*Task instructions*. Pick out each line containing the string "picture" and copy it.

*Data provided*.
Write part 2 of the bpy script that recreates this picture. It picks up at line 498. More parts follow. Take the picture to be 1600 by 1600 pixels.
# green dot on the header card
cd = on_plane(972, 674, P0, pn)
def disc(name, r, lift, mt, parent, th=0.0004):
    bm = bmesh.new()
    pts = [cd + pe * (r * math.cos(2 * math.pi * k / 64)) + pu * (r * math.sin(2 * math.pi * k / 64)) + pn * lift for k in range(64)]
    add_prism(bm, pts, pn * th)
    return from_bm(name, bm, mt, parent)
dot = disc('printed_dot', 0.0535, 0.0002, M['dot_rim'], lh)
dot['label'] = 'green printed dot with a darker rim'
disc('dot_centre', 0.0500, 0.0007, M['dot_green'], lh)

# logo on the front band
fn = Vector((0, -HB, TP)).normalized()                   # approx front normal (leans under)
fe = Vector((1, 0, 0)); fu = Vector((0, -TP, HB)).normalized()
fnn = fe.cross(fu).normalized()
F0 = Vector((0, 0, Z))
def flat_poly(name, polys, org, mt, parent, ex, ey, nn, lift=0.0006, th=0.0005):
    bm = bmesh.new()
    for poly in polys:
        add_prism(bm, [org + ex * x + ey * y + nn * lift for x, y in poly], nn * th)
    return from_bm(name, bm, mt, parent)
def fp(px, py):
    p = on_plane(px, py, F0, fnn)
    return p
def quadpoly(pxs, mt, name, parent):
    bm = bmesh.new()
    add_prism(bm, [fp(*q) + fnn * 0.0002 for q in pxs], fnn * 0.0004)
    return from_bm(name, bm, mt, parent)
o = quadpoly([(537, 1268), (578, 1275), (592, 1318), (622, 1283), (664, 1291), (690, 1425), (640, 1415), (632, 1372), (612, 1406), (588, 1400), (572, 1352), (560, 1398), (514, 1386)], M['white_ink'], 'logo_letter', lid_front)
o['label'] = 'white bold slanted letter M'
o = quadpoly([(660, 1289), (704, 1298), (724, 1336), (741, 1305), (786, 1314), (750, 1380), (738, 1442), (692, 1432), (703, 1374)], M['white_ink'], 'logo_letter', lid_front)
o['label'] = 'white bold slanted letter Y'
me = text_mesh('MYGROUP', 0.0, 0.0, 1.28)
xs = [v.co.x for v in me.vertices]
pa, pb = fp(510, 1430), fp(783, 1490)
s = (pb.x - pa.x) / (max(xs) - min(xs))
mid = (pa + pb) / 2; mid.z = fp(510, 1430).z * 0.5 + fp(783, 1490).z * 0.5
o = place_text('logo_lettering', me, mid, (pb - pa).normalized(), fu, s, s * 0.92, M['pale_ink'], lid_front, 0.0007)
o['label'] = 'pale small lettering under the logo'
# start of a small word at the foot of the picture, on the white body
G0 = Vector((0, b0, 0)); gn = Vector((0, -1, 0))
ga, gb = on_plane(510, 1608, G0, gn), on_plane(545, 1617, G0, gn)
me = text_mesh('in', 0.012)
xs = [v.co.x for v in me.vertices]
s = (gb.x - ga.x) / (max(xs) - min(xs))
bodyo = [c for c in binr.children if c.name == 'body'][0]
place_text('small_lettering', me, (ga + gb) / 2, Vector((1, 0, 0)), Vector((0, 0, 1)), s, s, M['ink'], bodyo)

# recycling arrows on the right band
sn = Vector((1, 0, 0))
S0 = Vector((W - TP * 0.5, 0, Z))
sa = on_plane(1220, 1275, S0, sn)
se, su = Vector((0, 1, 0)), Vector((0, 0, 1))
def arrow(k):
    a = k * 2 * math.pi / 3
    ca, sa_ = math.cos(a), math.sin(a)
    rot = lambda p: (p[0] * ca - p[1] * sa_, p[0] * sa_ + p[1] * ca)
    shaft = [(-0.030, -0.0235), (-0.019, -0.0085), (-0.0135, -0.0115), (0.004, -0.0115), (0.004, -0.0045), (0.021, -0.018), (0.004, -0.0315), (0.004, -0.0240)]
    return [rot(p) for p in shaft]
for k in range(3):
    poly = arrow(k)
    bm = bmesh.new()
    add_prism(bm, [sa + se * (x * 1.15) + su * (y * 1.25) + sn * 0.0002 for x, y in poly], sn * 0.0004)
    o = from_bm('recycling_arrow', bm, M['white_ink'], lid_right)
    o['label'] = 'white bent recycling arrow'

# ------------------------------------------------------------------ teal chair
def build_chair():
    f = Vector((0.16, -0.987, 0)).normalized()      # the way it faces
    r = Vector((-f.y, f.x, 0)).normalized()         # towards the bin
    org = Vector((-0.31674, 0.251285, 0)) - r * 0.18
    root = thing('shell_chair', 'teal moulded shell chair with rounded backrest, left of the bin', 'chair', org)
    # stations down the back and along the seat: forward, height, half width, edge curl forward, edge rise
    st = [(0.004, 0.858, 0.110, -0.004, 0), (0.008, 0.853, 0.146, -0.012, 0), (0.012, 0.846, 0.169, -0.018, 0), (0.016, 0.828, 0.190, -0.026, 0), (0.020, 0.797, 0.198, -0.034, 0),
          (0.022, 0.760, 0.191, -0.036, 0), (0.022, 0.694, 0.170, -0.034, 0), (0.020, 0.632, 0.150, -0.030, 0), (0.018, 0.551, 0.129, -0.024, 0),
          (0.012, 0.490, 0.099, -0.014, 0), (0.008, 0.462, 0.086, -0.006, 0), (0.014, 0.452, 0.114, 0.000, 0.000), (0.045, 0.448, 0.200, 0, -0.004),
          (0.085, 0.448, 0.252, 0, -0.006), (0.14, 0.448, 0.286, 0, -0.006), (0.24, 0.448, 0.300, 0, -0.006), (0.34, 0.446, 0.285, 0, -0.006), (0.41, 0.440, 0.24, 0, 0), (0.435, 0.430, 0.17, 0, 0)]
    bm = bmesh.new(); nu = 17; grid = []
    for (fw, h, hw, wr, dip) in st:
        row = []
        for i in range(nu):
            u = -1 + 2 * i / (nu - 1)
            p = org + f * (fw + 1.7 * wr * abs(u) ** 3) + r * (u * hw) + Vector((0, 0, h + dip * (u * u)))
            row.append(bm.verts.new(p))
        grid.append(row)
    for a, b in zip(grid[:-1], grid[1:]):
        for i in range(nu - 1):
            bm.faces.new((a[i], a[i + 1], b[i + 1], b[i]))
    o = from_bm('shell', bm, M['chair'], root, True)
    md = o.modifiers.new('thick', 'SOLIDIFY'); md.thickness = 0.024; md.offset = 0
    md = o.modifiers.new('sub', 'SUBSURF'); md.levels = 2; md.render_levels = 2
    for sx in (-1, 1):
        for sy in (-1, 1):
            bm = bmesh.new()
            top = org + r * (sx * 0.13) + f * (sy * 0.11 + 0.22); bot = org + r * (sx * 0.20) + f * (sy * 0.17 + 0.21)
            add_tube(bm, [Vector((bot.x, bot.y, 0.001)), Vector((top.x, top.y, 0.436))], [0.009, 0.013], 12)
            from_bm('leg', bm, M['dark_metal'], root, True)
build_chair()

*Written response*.
Write part 2 of the bpy script that recreates this picture. It picks up at line 498. More parts follow. Take the picture to be 1600 by 1600 pixels.
# start of a small word at the foot of the picture, on the white body